A security adviser to George W Bush believes that the Republican administration "has taken a more positive approach than its predecessors to the European Union's attempts to develop its own military capacity".

Writing in a research paper for the Centre for European Reform, Dr Kori Schake - newly appointed to the US National Security Council and a senior research professor at Washington's Institute for National Strategic Studies - argues that EU efforts have "worked to reassure the US that the European Security and Defence Policy (ESDP) will not undercut NATO".

"The terrorist attacks on New York and Washington on September 11th 2001 triggered an outpouring of public sympathy and government solidarity towards the US among its European allies. But the stirrings of a new transatlantic relationship were clear several months earlier, as the rancour that had accompanied the debate over a common European defence policy ebbed away," she writes.

But Schake warns that two serious problems remain over a "divergent" development of the US armed forces and the question of "assured access" for the EU to NATO and American military assets.

"Two serious problems that are threatening the ability and willingness of US and EU forces to work together. Divergence means that US forces are developing in a fundamentally different way than their European counterparts, due to different budgets and policy priorities. This growing dissimilarity is already making joint military operations more difficult, and the gap is increasing steadily," she says.

"Assured access means that a European defence force, operating on its own initiative, could be certain of getting NATO and US military support. However, that expectation may prove unrealistic, which could leave the EU with serious problems in the middle of a crisis".

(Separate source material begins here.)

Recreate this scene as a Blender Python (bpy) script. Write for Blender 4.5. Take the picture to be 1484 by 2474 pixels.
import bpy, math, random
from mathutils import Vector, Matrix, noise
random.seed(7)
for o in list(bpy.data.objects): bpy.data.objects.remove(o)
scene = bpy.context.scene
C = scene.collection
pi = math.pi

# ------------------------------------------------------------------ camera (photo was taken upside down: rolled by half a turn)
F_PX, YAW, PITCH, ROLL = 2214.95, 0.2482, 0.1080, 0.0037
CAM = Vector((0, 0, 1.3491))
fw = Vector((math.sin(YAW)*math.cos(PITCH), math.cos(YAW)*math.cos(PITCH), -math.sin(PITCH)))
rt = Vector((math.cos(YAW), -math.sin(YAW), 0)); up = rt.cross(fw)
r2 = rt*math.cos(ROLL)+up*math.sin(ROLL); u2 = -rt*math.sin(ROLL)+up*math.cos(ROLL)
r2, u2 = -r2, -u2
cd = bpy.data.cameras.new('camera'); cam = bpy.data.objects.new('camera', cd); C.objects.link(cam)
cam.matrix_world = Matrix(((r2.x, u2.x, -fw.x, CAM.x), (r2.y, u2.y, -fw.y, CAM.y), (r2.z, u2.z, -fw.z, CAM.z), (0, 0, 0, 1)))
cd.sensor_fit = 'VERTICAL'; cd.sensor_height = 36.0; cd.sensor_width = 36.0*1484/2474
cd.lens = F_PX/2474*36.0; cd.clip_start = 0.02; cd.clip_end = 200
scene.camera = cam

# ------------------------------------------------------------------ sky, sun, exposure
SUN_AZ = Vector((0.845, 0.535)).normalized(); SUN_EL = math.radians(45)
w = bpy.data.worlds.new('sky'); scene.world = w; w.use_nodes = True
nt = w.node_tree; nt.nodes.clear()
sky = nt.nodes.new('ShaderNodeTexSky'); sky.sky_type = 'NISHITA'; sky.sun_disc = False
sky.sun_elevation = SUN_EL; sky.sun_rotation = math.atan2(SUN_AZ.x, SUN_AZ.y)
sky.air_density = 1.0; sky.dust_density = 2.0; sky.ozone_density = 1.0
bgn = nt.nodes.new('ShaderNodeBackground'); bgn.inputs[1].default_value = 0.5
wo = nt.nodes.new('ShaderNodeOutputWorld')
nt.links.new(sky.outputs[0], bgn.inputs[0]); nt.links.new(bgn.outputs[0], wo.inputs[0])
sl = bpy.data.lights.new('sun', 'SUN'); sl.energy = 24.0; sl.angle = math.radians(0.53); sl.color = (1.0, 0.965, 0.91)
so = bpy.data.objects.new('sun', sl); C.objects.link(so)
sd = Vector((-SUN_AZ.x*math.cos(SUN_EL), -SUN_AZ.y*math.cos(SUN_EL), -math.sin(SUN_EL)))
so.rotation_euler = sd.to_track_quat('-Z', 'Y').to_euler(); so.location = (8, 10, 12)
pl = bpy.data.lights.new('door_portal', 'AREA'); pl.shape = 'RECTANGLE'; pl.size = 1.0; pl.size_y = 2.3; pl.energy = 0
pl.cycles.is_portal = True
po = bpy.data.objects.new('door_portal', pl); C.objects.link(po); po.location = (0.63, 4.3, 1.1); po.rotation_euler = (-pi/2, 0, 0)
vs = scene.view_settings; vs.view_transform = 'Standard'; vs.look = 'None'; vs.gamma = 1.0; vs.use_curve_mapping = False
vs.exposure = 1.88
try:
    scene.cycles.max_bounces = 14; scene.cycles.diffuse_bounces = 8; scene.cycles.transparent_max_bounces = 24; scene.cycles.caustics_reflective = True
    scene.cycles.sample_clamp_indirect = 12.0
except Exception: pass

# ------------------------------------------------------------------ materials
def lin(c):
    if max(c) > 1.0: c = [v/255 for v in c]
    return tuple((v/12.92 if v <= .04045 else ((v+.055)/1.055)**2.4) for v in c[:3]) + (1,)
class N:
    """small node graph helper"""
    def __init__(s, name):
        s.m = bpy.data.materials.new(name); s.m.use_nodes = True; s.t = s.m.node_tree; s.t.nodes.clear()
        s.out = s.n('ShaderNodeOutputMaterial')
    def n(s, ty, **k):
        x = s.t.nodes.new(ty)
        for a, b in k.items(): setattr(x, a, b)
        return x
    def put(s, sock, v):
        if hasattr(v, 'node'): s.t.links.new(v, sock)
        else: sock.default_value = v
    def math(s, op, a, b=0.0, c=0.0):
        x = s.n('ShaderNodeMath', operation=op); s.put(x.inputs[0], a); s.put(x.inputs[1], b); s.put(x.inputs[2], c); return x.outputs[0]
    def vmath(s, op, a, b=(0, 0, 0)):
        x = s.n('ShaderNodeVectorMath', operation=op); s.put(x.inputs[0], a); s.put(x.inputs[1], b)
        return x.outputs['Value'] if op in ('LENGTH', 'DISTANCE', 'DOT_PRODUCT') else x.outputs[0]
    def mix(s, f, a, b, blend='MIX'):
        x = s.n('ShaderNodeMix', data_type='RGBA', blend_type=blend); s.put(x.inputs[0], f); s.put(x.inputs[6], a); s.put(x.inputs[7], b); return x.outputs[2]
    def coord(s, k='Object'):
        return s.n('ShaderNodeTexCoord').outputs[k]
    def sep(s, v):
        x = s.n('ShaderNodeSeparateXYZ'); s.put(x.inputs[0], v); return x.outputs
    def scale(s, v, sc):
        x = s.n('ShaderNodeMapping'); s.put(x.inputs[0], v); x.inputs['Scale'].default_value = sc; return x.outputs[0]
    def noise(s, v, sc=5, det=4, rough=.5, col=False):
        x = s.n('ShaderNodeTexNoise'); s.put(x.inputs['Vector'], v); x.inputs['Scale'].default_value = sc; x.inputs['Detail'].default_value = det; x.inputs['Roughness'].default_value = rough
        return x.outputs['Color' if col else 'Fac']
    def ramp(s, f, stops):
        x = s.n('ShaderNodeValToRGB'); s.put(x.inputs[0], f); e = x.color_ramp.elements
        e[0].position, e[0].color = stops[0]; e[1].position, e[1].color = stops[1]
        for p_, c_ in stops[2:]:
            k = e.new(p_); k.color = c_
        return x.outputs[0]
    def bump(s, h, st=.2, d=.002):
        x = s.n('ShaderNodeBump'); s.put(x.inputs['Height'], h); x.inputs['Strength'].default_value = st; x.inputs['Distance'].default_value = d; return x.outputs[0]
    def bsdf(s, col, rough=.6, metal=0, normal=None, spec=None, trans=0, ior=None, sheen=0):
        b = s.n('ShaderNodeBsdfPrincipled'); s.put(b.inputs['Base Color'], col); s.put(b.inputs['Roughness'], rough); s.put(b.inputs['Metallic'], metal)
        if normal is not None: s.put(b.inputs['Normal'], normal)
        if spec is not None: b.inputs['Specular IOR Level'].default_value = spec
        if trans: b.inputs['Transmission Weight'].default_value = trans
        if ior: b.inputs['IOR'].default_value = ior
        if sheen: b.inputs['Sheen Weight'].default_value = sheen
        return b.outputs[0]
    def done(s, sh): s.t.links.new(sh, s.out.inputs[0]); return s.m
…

Cautioning that the "status quo is unsustainable" the Bush adviser believes that divergence between the US and Europe will increase because following September 11 "American defence spending will increase dramatically, the changes occurring in US forces will accelerate, and US interest in and support for crisis-management missions will decline further".

Last year's terrorist attacks may have reinforced European solidarity with the US but Schake predicts that the US-led military campaign in Afghanistan "may yet prove divisive".

"Few NATO allies have the ability to participate, and the US does not want to share intelligence with, or have its operational choices constrained by, states that are not directly involved in the operations," she writes.

To address the problems, she argues, politicians on both sides of the Atlantic should "encourage not only the emergence of a viable European military force, but also the duplication of capabilities already existing in NATO and US forces".

"This approach would allow the EU to conduct military operations without relying on US assistance. It would also increase European influence over US decisions about the use of force. For if EU states are able to participate in the more demanding sorts of combat, their views on how to conduct the military campaign would carry more weight in US decision-making."

Published: Mon, 14 Jan 2002 00:00:00 GMT+00
Author: Bruno Waterfield

Schake: "The Bush administration has taken a more positive approach than its predecessors to the European Union's attempts to develop its own military capacity. And the EU has worked to reassure the US that the European Security and Defence Policy will not undercut NATO."